Lynne Kiesling: I think it’s probably all of the above, but my work tends to focus most on public utility regulation — so at the state level, but also touching on the Federal Energy Regulatory Commission, because data centers are… and it’s complicated for several reasons. Number one, data centers tend to connect to the grid at the transmission level, and technically speaking, the transmission grid crosses state boundaries, right? So there are organized wholesale power markets. So, for example, in Virginia, Virginia’s in PJM, as are Maryland, Pennsylvania, West Virginia, et cetera. And so that transmission, that market, and the grid that allows for that market to transmit and deliver on the transactions, crosses state lines. And so it’s under federal jurisdiction.
But at the same time, that investment the utility is making, because the utilities own transmission and distribution, transmission and delivery wires networks. And so it’s both a state regulatory jurisdiction and a federal regulatory jurisdiction. And right now, there’s a bit of a turf fight going on, because in November, the DOE issued an ANPR, or advance notice of proposed rulemaking, to direct FERC to do some rulemaking around large load interconnection to try to standardize it and streamline it. And this is going to have a big jurisdictional fight between the federal and the state regulators because the state regulators very jealously guard their federalism. And so that’s one place where it’s going to show up. And it’s really complicated, because the incentives are just so murky in ways that we probably don’t want to get into — it’s deep in the weeds.

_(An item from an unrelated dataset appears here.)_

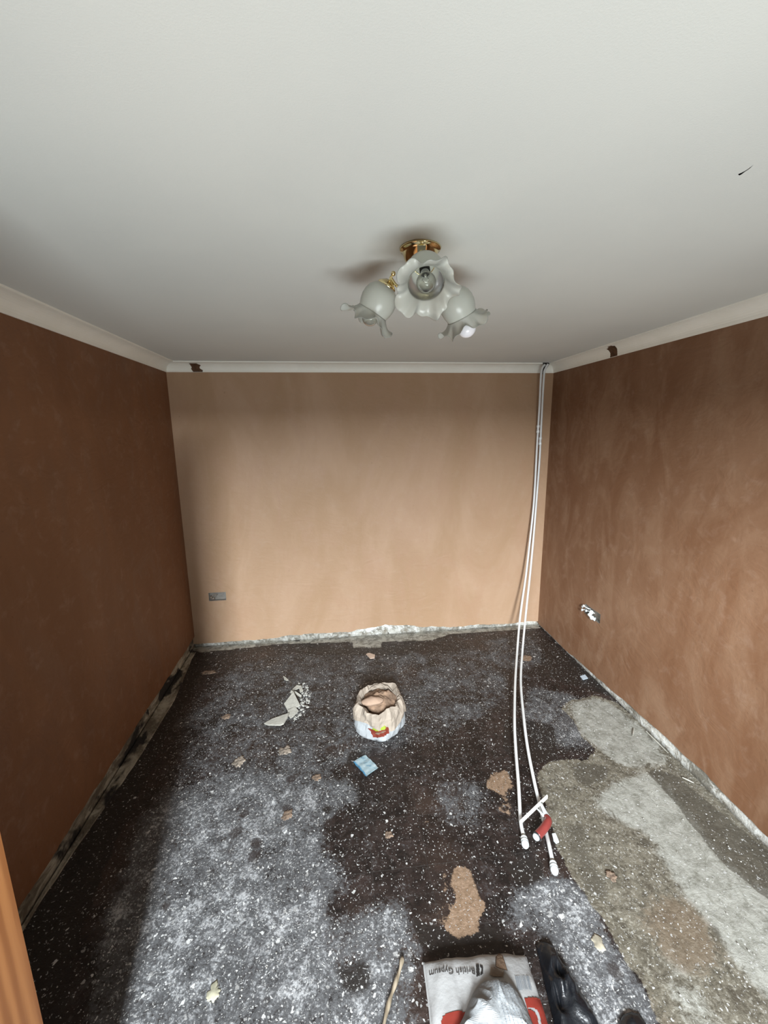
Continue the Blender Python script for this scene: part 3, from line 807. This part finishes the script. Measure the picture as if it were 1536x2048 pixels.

But it’s really, really difficult to get new transmission capacity built. Building new transmission lines is very difficult, whether it’s siting, permitting, or just the utility regulation parts of it. And so, in my work, what I look at is the more demand side, right? How can we get better pricing? How can we use markets to enable better utilization of the existing grid that we have? Because the average grid utilization rate across the country is only like 60 % or something. There are huge amounts of excess capacity on average.